The request :: From the entries that follow, pick out all lines holding "Write".

═══ Entries provided ═══

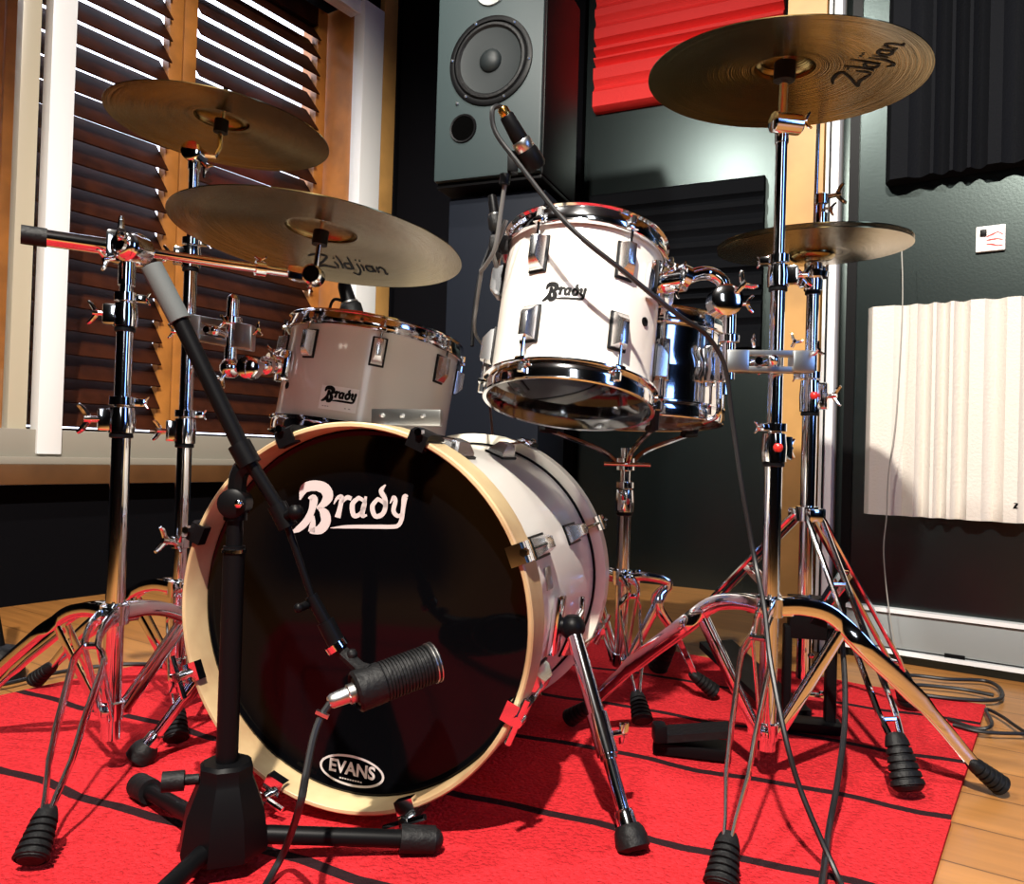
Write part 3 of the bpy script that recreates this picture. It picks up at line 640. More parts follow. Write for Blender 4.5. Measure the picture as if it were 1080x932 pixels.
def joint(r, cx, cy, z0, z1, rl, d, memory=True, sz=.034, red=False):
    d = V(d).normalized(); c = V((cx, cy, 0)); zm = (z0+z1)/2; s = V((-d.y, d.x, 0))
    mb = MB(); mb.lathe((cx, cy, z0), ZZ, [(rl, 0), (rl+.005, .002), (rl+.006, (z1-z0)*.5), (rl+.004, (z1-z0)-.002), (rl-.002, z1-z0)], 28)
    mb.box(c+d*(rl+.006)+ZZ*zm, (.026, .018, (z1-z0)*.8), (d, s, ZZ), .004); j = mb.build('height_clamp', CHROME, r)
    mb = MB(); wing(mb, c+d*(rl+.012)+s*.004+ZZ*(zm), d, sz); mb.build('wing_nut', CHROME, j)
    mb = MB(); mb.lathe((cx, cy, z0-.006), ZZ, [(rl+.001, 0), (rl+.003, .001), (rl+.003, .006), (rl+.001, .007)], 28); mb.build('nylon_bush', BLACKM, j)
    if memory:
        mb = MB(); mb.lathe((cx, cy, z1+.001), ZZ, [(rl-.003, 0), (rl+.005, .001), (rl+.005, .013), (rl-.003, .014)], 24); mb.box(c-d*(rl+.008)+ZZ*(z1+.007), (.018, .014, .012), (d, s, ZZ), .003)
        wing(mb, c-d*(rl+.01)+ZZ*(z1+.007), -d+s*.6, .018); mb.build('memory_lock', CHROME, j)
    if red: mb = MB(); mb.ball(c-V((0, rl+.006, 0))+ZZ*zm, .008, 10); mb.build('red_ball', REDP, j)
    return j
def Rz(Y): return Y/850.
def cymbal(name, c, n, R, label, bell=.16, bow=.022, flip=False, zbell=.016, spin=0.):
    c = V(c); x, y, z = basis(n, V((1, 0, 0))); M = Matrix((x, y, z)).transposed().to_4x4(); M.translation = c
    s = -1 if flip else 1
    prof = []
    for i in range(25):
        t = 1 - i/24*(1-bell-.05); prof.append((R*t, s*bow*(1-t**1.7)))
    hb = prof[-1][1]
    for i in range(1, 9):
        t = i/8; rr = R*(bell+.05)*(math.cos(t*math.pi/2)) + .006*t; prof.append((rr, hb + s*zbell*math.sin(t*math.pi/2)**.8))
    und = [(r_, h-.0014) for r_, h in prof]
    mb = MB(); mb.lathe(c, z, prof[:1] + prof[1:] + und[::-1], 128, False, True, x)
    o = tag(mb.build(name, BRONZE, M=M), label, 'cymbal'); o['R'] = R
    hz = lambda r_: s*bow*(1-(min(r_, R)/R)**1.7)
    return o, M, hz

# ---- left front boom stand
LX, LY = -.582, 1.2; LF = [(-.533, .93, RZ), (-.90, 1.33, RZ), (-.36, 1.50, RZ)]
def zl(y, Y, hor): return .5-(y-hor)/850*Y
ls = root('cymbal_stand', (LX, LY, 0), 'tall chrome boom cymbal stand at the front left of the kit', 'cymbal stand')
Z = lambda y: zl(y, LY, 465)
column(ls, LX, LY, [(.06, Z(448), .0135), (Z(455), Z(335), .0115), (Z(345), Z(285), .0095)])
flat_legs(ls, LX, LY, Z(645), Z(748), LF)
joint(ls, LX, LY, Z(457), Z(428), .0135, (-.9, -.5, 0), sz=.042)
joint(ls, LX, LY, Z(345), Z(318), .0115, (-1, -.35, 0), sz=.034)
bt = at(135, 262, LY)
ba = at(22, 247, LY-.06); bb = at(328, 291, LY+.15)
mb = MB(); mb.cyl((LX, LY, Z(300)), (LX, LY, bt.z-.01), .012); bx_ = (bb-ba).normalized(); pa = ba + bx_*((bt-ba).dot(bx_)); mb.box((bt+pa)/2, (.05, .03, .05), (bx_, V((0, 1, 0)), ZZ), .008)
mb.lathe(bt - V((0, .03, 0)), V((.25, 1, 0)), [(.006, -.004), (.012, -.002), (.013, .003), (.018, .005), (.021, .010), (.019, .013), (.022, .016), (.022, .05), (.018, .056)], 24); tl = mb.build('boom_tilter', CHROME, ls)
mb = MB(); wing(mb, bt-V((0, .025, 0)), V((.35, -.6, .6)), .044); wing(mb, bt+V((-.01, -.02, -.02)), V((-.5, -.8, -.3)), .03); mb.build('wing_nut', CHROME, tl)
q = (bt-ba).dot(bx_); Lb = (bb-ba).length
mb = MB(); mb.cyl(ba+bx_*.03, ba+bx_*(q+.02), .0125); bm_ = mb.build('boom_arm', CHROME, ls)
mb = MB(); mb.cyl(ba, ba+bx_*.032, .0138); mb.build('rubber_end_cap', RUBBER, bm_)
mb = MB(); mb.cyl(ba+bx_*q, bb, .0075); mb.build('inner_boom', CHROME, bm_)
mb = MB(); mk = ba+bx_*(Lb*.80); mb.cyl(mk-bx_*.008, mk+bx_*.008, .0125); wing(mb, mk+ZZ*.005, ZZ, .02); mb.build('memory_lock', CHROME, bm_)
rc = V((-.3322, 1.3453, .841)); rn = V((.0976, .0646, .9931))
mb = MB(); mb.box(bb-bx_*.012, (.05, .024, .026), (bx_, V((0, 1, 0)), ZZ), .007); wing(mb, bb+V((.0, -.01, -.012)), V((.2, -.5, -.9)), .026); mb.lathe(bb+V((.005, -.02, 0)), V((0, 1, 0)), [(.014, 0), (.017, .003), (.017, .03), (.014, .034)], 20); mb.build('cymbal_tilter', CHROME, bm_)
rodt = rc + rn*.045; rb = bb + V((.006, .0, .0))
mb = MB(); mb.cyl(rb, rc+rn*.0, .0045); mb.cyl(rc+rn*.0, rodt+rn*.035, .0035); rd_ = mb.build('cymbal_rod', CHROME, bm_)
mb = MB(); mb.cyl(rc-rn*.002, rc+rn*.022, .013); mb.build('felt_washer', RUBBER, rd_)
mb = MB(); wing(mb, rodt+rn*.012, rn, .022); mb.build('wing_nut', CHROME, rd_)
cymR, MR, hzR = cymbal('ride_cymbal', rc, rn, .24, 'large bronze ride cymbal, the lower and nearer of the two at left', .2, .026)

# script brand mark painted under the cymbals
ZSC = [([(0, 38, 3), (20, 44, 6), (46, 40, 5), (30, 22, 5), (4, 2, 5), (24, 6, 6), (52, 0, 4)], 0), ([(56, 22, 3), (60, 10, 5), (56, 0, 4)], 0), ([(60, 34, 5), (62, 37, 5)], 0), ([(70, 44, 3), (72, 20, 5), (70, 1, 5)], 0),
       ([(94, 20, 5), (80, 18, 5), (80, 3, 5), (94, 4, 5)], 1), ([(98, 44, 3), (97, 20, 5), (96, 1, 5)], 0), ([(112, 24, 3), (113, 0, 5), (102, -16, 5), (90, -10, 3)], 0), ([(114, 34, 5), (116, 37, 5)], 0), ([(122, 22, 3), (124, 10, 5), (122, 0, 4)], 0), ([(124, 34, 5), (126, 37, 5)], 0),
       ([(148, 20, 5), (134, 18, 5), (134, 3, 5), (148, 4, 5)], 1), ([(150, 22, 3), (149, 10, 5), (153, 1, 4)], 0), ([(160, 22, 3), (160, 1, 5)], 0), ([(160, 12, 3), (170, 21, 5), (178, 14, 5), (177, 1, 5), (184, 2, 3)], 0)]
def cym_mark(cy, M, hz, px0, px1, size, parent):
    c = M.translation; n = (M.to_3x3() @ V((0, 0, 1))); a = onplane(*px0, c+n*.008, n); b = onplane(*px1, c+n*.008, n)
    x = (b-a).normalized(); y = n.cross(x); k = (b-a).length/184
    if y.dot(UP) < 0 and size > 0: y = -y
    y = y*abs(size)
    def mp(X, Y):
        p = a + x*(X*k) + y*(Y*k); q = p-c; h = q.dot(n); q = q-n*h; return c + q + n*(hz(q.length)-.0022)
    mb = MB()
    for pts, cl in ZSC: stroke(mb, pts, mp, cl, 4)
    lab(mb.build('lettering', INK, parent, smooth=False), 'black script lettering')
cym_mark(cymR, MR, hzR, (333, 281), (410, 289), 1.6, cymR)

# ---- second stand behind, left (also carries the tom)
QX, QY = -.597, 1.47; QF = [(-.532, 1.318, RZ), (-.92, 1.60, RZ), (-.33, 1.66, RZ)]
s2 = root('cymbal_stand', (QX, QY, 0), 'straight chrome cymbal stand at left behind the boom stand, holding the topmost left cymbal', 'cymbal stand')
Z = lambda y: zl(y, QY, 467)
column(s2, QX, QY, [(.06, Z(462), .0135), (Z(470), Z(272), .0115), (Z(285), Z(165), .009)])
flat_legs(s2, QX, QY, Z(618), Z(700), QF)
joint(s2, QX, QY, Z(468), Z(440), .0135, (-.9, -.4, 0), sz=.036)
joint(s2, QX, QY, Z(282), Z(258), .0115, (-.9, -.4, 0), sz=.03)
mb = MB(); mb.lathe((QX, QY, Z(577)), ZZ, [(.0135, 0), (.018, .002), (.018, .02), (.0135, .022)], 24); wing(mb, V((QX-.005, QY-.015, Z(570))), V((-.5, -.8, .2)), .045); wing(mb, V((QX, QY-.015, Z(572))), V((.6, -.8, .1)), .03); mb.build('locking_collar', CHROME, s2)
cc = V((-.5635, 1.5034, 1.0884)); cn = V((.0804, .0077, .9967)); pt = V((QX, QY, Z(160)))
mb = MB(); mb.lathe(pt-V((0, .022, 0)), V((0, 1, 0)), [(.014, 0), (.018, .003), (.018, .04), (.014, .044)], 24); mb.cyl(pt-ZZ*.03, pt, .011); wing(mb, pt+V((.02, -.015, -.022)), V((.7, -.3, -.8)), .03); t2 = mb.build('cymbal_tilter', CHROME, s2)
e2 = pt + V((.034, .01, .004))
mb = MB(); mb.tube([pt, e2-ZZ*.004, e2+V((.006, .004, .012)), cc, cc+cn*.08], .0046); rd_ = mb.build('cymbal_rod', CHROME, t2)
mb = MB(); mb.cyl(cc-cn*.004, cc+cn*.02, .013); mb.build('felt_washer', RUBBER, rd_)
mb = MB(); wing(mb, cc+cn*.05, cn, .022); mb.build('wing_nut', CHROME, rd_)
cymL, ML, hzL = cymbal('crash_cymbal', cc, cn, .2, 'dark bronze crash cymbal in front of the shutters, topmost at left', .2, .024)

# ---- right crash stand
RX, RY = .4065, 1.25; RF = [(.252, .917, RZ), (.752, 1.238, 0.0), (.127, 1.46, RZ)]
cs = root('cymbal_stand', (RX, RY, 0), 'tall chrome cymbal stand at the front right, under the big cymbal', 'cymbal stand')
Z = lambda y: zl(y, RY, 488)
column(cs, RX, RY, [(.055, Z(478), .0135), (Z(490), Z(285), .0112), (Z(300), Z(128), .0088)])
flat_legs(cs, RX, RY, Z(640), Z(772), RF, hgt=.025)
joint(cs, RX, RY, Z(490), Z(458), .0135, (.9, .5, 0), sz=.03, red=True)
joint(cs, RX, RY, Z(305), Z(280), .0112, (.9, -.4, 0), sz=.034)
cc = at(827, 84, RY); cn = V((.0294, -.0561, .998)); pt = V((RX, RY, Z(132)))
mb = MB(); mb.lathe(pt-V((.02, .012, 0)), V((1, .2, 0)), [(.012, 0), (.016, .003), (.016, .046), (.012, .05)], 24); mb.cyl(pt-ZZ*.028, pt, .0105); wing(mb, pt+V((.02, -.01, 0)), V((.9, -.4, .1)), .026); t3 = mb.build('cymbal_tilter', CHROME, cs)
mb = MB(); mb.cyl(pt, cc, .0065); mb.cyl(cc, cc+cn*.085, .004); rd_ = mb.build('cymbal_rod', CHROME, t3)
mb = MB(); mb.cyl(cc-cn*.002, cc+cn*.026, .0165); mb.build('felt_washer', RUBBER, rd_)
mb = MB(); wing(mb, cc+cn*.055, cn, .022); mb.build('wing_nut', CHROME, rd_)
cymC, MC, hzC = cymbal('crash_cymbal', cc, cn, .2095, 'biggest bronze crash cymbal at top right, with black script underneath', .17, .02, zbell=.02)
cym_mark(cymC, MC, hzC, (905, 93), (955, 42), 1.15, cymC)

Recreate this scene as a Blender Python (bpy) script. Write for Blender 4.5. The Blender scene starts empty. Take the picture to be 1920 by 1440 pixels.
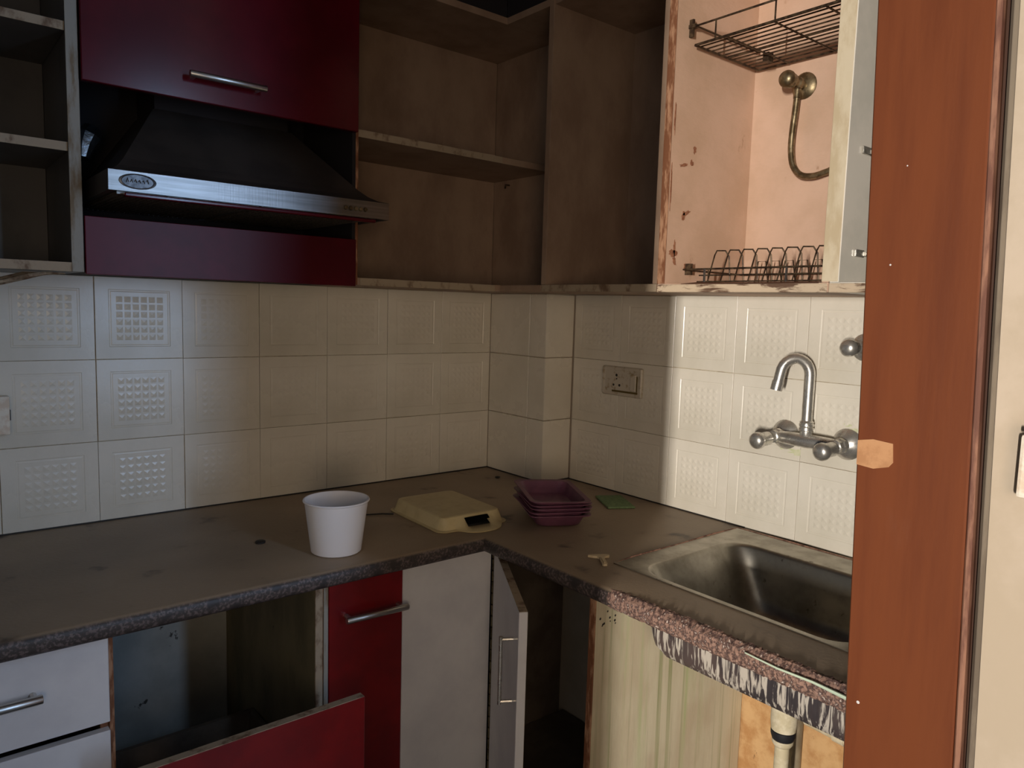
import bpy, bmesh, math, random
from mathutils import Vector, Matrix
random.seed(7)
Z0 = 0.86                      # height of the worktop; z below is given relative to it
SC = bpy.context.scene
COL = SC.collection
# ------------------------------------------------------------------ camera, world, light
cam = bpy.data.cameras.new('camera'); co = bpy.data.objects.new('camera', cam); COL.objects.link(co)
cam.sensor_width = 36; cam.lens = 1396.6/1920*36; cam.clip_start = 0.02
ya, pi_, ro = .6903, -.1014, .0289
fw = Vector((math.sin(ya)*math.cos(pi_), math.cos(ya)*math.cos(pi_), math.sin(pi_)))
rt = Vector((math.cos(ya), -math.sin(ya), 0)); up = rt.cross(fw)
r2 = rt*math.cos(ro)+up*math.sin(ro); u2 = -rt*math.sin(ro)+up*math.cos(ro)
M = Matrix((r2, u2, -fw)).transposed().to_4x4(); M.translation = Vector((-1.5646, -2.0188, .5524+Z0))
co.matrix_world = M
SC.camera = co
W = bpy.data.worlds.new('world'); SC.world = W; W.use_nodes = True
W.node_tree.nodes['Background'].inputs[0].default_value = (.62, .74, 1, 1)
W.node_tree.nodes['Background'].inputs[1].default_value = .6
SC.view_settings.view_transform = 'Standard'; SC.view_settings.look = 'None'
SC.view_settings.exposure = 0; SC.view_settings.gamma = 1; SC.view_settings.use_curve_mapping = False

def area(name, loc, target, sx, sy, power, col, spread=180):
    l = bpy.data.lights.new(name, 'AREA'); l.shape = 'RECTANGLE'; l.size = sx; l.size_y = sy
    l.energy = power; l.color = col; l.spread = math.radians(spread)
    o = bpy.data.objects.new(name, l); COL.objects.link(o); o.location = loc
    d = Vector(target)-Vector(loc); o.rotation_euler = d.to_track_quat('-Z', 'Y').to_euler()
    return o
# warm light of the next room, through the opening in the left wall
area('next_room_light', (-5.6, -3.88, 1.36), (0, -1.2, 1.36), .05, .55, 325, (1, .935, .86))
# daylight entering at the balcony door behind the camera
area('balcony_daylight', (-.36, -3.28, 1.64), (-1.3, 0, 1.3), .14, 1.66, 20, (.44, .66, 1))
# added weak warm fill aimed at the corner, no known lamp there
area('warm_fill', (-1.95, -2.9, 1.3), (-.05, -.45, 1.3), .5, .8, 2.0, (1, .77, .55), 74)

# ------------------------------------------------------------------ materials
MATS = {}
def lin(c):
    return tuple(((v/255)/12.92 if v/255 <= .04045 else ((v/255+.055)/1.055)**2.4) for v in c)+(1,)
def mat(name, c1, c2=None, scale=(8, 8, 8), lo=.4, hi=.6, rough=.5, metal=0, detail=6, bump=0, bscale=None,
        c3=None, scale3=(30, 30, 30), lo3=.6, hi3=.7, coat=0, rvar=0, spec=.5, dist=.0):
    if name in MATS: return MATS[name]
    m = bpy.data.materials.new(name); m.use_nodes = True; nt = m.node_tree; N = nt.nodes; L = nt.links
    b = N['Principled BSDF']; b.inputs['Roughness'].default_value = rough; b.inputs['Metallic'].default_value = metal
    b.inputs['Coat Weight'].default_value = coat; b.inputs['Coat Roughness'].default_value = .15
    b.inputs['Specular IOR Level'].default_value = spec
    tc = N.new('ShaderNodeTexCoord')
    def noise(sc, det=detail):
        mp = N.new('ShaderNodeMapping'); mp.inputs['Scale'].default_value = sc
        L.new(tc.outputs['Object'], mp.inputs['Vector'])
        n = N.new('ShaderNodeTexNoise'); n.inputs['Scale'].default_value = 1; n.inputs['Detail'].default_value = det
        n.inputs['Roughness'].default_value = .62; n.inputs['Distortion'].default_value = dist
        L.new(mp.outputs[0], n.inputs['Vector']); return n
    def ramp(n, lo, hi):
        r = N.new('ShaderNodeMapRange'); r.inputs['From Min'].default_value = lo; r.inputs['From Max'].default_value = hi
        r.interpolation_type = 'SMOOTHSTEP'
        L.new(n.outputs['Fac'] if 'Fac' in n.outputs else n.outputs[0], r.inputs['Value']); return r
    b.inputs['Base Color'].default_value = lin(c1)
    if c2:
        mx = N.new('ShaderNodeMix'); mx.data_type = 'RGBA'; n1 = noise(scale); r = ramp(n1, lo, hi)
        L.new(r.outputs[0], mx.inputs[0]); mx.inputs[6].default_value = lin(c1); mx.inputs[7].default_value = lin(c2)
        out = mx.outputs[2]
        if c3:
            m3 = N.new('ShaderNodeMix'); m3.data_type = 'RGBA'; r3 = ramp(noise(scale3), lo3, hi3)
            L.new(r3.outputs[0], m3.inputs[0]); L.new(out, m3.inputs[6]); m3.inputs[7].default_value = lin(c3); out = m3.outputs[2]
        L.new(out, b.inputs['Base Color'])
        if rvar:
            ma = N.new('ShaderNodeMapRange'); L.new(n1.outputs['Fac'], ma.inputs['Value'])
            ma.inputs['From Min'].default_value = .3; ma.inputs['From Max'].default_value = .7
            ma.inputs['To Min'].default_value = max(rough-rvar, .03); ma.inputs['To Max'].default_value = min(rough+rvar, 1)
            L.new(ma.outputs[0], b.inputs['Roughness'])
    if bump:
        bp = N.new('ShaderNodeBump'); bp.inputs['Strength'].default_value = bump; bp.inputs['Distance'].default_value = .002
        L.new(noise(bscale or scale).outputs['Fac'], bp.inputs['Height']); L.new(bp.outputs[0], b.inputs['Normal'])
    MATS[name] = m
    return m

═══

Result of the exercise ::
Write part 3 of the bpy script that recreates this picture. It picks up at line 640. More parts follow. Write for Blender 4.5. Measure the picture as if it were 1080x932 pixels.
Recreate this scene as a Blender Python (bpy) script. Write for Blender 4.5. The Blender scene starts empty. Take the picture to be 1920 by 1440 pixels.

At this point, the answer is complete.